Kinda excited and kinda not, because games will take even longer to develop, we're approaching the end of this gen and I still feel like there's barely anything to play really. Just take Rockstar for example - PS2 era we got 3 GTA games, The Warriors, Manhunt 1,2, Midnight Club, Bully, Red Dead Revolver, 3 Portable GTAs; PS3 era - Table Tennis, GTA 4, 5, Episodes from Liberty City, Midnight Club LA, RDR and Undead Nightmare, Max Payne 3, LA Noire. This gen a Remaster and RDR 2. Some people are fine with it, but I feel like the quantity and variety is not there, and no, indies are not filling in the blanks. Several high profile studios also got shut down this gen, leaving even less devs for future software. It's just a bleak picture underneath the facade of 4k resolutions and stuff like that.
It seems a lot of the Xbox E3 focused a bit on "simpler" games that were top-down or 2D, even AOEII was shown as a remaster, or bringing in already developed titles, so the quantity seems to be their intent with the Games Pass.

But, I get you on the Rockstar point. With the expanded power of the consoles, Rockstar will clearly want their biggest title to make the most of it, which unfortunately means Vancouver, London, Leeds, & Toronto have all been basically tasked with supporting North & San Diego's GTA/RDR series rather than bringing back those well-demanded titles. I'm betting VI is now the front runner with hopefully, Bully or Midnight Club given a sequel after (seeing as they managed at least Max Payne in-between once).
 
It seems a lot of the Xbox E3 focused a bit on "simpler" games that were top-down or 2D, even AOEII was shown as a remaster, or bringing in already developed titles, so the quantity seems to be their intent with the Games Pass.

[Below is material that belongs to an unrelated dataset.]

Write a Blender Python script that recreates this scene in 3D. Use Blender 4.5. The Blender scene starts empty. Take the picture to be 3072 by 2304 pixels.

But, I get you on the Rockstar point. With the expanded power of the consoles, Rockstar will clearly want their biggest title to make the most of it, which unfortunately means Vancouver, London, Leeds, & Toronto have all been basically tasked with supporting North & San Diego's GTA/RDR series rather than bringing back those well-demanded titles. I'm betting VI is now the front runner with hopefully, Bully or Midnight Club given a sequel after (seeing as they managed at least Max Payne in-between once).
It's not only Rockstar, I was saying game dev in general takes longer - Naughty Dog - 4 games on PS3, 2 games and sidegame on PS4, Quantic Dream - 1 game this gen, Santa Monica - 1 game. Although some devs seem to be able to make a lot of game like Insomniac and FromSoftware. I dunno, the whole thing will collapse at some point with ever increasing budgets, fidelity and manpower. When you need to sell 10 million units to break even something is definitely not right. The only hope is AI assisted development, heavy outsourcing, and obviously post-purchase monetization. It's a complex problem that affects everyone in the industry.
 
Using SSD as RAM? Not a good idea... :odd:

I mean you can use an SSD as physical RAM, but that's not what the new Xbox will be doing. It will use the SSD as virtual RAM in conjunction with the physical RAM in the system. The console will still use GDDR6 RAM for its primary memory function.
 
I mean you can use an SSD as physical RAM, but that's not what the new Xbox will be doing. It will use the SSD as virtual RAM in conjunction with the physical RAM in the system. The console will still use GDDR6 RAM for its primary memory function.
A page-file then?
 
You can have 1080p and it not be native. I dont think there were any native 1080p games on ps3 as only a few games ran at 60fps with no dips and even in menus. But 1080p. 80% of ps3 games ran 1080p. Do your research.
The display resolution can be 1080p, but we are talking about native rendering resolution here and most games weren't 1080p native last gen.
Gt5 runs at 1080p 60ps on my DECR-1400a Dev ps3 with double the ram at 512mb. Thats my go to system for playing the big games. As you can lock games at how many fps you want in the debug settings, yet gt5 and gt6 run well at 1080 60fps
Neither GT5 or GT6 run with 1920x1080 natively and the framerate dips below 60FPS rather often on an consumer PS3.